Given data:
★ ★ ★ ★

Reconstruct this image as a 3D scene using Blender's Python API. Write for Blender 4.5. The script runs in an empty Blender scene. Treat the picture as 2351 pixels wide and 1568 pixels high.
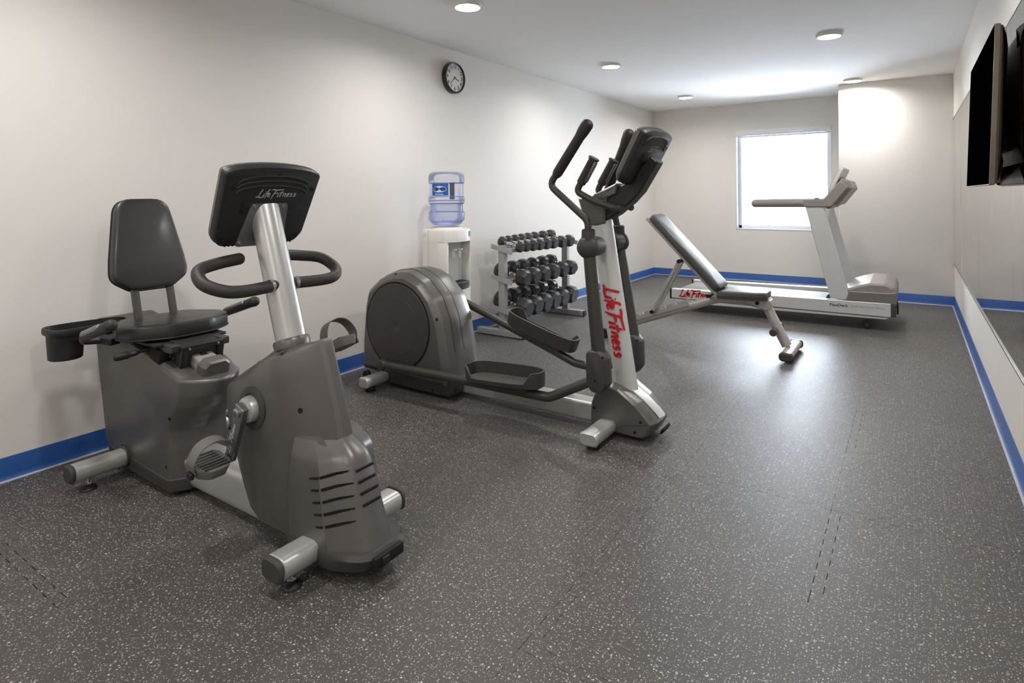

★ ★ ★ ★

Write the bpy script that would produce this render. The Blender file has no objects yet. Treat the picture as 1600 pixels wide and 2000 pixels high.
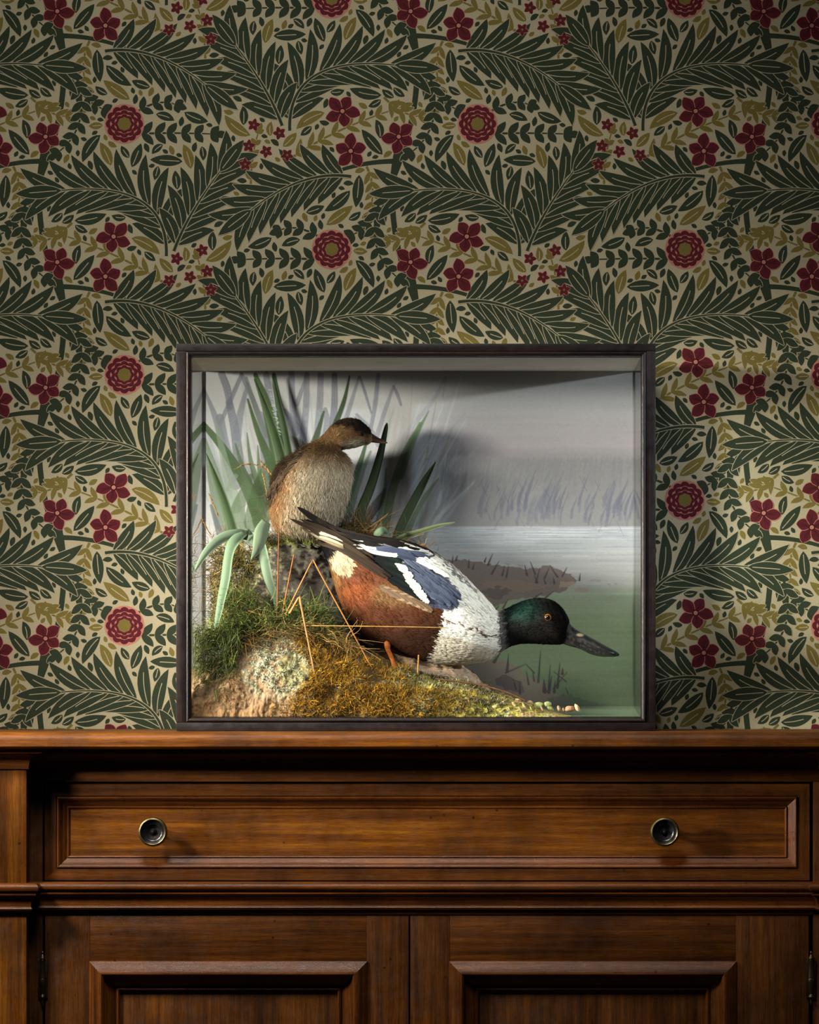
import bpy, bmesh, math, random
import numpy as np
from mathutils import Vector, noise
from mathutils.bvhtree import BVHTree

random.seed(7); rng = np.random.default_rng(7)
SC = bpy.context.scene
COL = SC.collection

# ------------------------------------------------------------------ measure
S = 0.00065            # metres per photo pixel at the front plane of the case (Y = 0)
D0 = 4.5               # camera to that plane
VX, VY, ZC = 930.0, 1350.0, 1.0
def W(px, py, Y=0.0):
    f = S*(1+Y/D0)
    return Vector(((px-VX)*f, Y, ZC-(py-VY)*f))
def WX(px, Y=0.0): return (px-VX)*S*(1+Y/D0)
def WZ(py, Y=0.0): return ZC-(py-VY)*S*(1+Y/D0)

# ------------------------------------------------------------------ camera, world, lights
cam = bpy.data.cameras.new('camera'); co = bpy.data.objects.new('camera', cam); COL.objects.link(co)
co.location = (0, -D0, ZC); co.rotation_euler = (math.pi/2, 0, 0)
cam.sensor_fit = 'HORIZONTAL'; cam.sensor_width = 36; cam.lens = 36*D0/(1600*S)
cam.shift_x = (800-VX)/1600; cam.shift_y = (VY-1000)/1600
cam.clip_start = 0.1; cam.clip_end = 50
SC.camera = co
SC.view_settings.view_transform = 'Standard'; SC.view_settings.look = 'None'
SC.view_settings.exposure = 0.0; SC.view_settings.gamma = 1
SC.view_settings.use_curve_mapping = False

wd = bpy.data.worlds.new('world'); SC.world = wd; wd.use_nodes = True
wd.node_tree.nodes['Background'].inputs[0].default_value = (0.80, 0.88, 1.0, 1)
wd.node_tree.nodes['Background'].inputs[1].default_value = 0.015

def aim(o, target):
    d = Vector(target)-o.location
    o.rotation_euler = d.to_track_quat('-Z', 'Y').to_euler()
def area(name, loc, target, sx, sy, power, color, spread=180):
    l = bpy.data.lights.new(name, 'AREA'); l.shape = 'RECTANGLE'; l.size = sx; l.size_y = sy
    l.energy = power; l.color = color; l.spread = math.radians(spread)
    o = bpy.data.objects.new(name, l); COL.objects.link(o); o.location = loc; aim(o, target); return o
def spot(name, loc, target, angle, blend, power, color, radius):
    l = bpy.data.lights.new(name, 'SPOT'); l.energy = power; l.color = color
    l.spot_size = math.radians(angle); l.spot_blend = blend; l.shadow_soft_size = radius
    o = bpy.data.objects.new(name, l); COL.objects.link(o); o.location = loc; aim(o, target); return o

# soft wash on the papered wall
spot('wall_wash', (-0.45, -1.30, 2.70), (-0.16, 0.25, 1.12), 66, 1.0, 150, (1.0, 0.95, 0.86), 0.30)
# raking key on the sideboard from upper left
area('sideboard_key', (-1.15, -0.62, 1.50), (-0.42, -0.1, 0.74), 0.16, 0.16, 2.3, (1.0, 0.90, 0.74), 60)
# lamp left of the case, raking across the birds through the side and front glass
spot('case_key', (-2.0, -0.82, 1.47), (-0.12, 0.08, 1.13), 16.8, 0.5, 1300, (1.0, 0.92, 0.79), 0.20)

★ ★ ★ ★

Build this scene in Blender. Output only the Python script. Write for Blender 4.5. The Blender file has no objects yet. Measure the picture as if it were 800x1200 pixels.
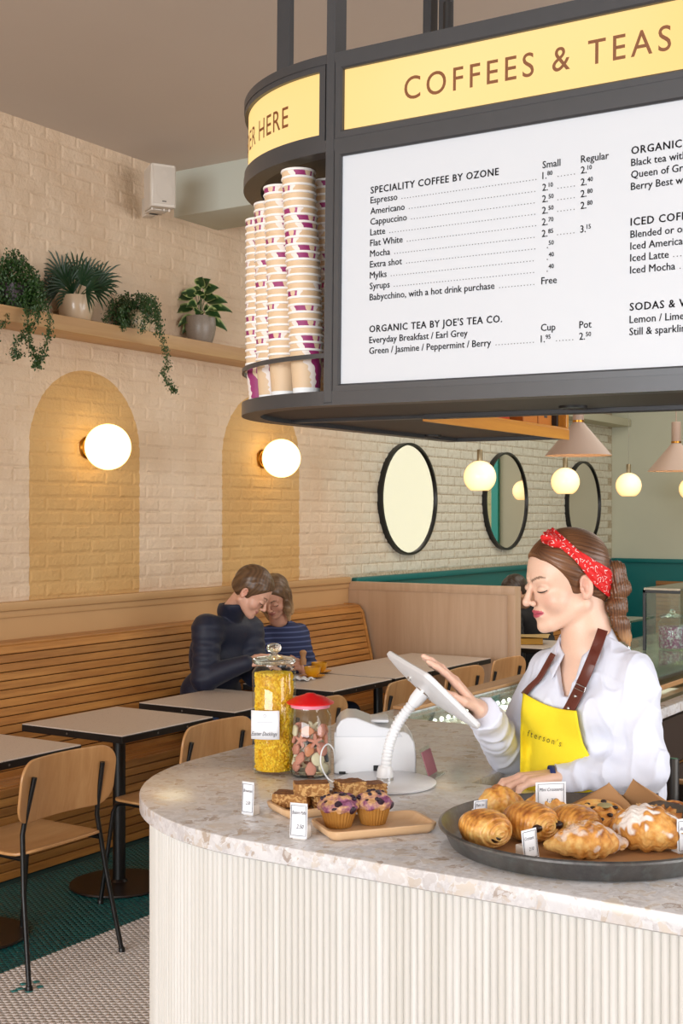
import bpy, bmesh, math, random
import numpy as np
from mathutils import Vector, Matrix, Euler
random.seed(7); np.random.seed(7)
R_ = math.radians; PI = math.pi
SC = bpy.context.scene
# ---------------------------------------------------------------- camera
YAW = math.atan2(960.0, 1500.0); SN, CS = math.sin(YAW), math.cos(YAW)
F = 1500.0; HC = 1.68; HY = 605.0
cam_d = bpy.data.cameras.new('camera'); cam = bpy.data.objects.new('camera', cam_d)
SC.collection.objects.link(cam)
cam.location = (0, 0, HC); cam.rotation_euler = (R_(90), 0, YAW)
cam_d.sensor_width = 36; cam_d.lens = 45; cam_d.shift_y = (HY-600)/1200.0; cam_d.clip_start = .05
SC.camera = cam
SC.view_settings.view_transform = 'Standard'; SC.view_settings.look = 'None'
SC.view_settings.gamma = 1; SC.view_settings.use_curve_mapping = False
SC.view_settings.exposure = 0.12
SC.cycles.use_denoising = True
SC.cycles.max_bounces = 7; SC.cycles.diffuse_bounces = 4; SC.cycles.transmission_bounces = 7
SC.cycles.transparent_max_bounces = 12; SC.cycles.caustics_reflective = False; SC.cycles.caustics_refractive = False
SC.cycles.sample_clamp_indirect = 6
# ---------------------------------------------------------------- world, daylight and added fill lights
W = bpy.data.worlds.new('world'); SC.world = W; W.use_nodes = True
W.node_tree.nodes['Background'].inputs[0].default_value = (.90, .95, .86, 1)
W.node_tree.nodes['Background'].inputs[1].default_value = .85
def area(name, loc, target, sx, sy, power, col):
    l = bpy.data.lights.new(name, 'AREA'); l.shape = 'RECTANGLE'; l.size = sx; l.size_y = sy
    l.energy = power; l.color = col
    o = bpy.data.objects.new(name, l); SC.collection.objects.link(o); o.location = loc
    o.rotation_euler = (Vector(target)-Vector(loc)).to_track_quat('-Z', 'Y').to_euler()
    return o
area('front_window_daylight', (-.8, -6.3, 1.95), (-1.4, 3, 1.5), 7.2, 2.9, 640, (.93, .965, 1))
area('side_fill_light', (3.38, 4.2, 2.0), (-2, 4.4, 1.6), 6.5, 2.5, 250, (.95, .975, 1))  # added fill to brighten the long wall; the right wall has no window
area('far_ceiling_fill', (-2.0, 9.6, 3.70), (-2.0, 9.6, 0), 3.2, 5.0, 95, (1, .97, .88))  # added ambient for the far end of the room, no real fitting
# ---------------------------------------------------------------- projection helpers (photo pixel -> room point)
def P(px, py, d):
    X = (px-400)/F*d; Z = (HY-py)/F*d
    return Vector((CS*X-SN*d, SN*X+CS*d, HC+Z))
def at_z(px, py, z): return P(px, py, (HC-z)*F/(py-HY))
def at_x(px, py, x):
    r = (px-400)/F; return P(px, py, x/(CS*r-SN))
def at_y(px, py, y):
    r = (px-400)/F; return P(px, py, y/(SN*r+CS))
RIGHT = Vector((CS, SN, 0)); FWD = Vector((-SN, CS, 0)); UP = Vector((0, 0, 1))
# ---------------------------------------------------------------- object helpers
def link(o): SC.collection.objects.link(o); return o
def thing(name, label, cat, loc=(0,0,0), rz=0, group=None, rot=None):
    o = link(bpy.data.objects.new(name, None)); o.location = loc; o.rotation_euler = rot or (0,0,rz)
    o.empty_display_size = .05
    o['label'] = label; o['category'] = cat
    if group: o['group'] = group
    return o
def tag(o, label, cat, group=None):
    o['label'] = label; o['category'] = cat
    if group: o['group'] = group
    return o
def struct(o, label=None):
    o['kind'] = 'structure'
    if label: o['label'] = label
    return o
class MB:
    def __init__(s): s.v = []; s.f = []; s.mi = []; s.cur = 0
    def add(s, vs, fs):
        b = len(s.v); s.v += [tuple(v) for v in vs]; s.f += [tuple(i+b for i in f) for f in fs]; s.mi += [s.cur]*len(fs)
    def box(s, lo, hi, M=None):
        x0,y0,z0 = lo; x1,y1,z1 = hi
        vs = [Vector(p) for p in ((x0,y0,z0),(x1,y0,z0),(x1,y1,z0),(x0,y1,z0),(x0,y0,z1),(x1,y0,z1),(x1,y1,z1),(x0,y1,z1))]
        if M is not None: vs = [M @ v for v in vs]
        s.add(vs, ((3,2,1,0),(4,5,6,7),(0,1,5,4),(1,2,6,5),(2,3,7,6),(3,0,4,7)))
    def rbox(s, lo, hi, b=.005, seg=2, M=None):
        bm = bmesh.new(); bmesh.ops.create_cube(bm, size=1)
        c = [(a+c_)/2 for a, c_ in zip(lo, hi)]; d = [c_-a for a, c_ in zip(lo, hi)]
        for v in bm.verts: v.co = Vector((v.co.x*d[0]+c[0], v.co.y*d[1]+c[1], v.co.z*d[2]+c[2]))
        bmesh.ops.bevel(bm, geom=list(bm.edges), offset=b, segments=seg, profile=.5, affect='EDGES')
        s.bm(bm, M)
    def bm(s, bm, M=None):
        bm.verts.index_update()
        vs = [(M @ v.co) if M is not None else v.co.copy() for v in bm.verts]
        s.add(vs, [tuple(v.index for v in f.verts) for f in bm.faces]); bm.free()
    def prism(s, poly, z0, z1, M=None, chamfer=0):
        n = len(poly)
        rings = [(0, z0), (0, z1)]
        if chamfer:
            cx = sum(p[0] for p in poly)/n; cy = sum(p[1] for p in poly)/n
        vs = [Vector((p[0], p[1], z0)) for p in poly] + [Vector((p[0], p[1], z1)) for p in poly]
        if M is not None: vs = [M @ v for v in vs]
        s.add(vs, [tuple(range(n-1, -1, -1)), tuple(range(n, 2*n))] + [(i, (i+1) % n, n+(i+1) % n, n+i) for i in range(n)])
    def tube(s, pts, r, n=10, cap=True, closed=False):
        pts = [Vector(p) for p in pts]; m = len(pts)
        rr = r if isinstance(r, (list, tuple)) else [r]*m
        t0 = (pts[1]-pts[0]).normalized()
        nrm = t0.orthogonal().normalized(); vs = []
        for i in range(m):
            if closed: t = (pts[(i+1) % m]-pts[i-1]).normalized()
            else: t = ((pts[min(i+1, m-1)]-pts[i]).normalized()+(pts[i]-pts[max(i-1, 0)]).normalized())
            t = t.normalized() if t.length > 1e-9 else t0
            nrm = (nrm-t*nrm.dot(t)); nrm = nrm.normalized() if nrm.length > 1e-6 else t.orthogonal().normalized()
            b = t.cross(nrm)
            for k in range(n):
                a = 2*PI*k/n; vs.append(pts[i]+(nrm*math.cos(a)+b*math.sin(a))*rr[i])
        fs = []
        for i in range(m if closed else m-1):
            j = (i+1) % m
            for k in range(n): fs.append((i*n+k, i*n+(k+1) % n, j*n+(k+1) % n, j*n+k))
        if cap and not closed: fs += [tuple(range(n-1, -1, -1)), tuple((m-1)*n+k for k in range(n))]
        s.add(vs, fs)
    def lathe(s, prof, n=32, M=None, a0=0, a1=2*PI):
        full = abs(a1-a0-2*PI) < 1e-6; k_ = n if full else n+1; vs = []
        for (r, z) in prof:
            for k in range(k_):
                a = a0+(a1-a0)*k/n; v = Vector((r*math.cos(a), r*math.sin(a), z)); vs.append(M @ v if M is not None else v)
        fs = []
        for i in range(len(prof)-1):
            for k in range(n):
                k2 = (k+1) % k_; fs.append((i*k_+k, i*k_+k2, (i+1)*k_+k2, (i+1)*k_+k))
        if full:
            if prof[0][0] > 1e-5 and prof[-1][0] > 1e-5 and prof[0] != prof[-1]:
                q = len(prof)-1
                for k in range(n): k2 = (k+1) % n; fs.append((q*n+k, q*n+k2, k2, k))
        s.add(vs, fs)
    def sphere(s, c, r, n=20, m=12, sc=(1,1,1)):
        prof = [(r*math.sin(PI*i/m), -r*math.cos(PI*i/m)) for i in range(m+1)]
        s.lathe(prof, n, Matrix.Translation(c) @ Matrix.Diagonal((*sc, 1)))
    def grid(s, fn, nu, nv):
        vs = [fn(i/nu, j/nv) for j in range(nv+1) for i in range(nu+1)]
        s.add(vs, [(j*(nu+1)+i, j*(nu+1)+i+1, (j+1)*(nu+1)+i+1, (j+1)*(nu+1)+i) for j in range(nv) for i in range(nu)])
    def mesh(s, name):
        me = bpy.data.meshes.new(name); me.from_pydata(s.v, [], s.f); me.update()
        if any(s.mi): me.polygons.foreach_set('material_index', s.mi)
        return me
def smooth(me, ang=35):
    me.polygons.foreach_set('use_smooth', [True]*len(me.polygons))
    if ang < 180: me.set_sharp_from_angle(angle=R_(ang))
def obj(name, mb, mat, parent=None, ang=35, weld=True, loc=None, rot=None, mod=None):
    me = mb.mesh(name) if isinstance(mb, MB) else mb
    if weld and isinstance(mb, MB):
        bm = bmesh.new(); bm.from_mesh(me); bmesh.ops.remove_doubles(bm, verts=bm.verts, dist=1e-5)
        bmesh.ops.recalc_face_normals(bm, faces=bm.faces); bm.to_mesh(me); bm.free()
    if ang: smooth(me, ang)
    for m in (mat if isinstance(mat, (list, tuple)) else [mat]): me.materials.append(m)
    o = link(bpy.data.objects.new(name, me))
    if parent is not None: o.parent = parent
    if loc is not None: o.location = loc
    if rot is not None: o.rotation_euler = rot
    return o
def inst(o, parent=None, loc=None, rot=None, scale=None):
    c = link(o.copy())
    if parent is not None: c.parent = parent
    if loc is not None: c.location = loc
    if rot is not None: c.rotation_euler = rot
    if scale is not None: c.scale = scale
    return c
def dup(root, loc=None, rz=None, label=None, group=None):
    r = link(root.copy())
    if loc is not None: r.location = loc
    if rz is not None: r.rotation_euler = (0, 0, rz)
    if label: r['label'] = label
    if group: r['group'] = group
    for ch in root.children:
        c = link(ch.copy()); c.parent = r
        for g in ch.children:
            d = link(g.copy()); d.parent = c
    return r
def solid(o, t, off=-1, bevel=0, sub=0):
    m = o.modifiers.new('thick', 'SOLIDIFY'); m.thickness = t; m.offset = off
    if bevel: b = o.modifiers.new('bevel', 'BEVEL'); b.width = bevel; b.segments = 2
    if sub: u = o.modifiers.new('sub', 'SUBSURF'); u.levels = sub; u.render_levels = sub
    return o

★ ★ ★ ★

What the task asks: How many of the lines above include the string "that"? Reply with the number by itself.

Task solution: 2